Tu scrivi oggi cose belle. Pronunci il mio nome. Questo mi procura una grande emozione. Avrei cose importante da dirti al riguardo, ma non c’è fretta. Fino a quando tu non mi perderai di vista, io non ti perderò di vista. La distanza è quella che è. Ho visto la tua foto sul tuo sito professionale, quindi riesco ad immaginarti nel tuo orto e quando il tuo sguardo si perde nella contemplazione della distesa del lago. Mi auguro che ci siano riservati buoni giorni e tanti ancora, per poter condividere pensieri misurati e per poter godere della musica di Nina. Altro non chiedo oggi.
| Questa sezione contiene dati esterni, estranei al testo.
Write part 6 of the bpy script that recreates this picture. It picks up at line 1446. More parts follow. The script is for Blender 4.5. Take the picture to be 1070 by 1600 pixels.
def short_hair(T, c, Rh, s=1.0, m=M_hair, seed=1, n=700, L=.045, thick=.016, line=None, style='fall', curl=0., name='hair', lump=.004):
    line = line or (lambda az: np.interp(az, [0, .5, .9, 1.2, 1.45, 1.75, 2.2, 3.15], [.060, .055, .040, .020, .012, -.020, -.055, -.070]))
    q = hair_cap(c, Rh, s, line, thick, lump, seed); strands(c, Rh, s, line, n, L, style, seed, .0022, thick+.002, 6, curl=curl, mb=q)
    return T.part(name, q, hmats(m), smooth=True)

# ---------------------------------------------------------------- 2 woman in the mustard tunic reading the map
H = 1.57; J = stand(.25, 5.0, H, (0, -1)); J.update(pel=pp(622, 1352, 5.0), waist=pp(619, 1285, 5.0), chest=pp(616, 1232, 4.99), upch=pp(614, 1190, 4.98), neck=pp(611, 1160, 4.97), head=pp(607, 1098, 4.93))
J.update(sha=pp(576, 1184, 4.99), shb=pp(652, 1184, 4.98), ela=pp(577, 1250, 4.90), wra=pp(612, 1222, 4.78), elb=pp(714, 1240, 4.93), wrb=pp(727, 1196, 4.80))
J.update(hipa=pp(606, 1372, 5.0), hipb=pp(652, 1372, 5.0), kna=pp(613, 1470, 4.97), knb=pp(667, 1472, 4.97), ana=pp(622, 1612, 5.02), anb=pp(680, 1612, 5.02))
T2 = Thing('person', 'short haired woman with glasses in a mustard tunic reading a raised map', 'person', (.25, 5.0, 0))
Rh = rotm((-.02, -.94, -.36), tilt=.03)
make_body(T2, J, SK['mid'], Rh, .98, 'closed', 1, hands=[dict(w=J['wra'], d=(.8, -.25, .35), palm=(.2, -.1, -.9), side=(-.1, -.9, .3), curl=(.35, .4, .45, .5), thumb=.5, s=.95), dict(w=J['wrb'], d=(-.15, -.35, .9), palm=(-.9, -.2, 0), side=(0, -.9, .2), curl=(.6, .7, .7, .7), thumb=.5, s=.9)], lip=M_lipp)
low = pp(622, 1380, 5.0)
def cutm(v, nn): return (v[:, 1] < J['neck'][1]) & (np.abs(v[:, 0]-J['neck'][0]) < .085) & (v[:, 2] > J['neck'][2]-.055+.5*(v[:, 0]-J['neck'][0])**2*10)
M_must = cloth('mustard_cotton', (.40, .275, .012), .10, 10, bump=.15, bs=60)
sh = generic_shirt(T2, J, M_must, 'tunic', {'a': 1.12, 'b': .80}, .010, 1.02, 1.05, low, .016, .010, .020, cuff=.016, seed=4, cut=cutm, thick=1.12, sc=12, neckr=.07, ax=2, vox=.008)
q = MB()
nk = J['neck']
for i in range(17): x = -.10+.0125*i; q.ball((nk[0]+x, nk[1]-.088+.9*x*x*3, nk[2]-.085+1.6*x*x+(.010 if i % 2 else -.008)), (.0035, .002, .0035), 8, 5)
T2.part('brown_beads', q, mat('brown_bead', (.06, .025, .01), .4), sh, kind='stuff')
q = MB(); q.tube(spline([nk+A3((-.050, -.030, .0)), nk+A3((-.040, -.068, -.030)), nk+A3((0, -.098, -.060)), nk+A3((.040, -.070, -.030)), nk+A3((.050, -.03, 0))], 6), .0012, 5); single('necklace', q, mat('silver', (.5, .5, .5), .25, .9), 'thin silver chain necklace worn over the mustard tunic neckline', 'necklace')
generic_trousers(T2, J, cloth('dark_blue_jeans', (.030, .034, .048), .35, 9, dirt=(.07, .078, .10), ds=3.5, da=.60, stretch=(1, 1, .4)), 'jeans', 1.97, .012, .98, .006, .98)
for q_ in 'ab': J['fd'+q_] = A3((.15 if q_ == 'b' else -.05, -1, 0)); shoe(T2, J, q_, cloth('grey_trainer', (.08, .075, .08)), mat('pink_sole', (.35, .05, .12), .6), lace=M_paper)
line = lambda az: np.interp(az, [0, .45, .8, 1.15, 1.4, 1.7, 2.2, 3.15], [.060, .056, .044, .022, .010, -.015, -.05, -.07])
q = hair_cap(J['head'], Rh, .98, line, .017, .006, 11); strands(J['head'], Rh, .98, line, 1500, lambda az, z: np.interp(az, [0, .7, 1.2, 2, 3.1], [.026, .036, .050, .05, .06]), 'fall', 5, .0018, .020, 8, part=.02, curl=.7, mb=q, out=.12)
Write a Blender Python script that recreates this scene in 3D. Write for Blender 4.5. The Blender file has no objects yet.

Non è poco.

rispondo:

caro gabriele
tu poni due tipi di questione in tema di multiculturalismo.
il primo è quello della “ineluttibilità” di questi processi sociodemografici.
il secondo è di tipo etico: il rapporto con l’altro
comprendo meglio su quali punti non riesco a stare sulla tua lunghezza d’onda di pensiero.
o meglio: la mia parte razionale comprende ed anche condivide.
la mia parte “senso comune” (emozioni, quotidianità) invece partecipa (con contraddizioni e disagio) alle altre ragioni – oggi incarnate dalla politica della neodestra- tese a regolare, a intervenire soggettivamente su questi processi di mutazione culturale.
insomma: ti confermo che non sono ostile al giro di vite messo in atto da questo governo.
motivo il mio argomentare.
l’ineluttabilità dei processi di spostamento di popolazione da una parte all’altra degli stati richiede regolazione. la francia era un paese colonialista che ha organizzato in una diversa prospettiva i processi di integrazione (ed ora ha il problema della violenza dei francesi di famiglia nosrafricana che nel periodo del ribellismo adolescenziale mettono a ferro e fuoco le banlieu delle aree metropolitane ) da noi TUTTO E’ AVVENUTO CON ESTREMA RAPIDITA’ (circa 20 anni) e con una sostanziale assenza di regole chiare , incentivate anche dala scarsa efficienza della burocrazia italiana.
questo ragionamento lo lego alla questione hospes/hostis che hai proposto citando massimo cacciari.
rispondo con una immagine: apro la porta e c’è uno straniero (un solo straniero, magari con una compagna: uno o due , insomma) oppure apro la porta e fuori ci sono 20 stranieri, che non parlano la mia lingua, di cui non capisco le intenzioni ed alcuni dei quali mi appaiono pericolosi.
insomma: la QUANTITA’ fa la QUALITA’ delle relazioni.
se poi aggiungo la oggettiva pericolosità della religione islamica (nella sua variante “normale”, o “moderata” come si dice ed in quella estremista/fondamentalista) e del SEGNO CHIARO rappresentato dal 11 settembre 2001 riesco a mettere in fila qualche tratto culturale che spiega la mia insofferenza ed anche la mia paura.
quella che ha fatto votare nel modo che sappiamo gli elettori del 13 aprile
lo stesso massimo cacciari (che comunque è un filosofo tragico e che ha una visione fosca ed apocalittica sul futuro) ha reagito con la sua consueta durezza a coloro che citano i dati istat (che parlano di una no allarmistica situazione di reati). più o meno ha detto: “me ne frego dei dati istat. il sentimento di insicurezza è un DATO tanto quanto i numeri.”
conclusione: non vedo in modo negativo i segni di dura chiarezza con cui si risponde alla criminalità oggettivamante indotta da migrazioni che hanno favorito lo spostamento di criminali dell’est e dei paesi di religione islamica.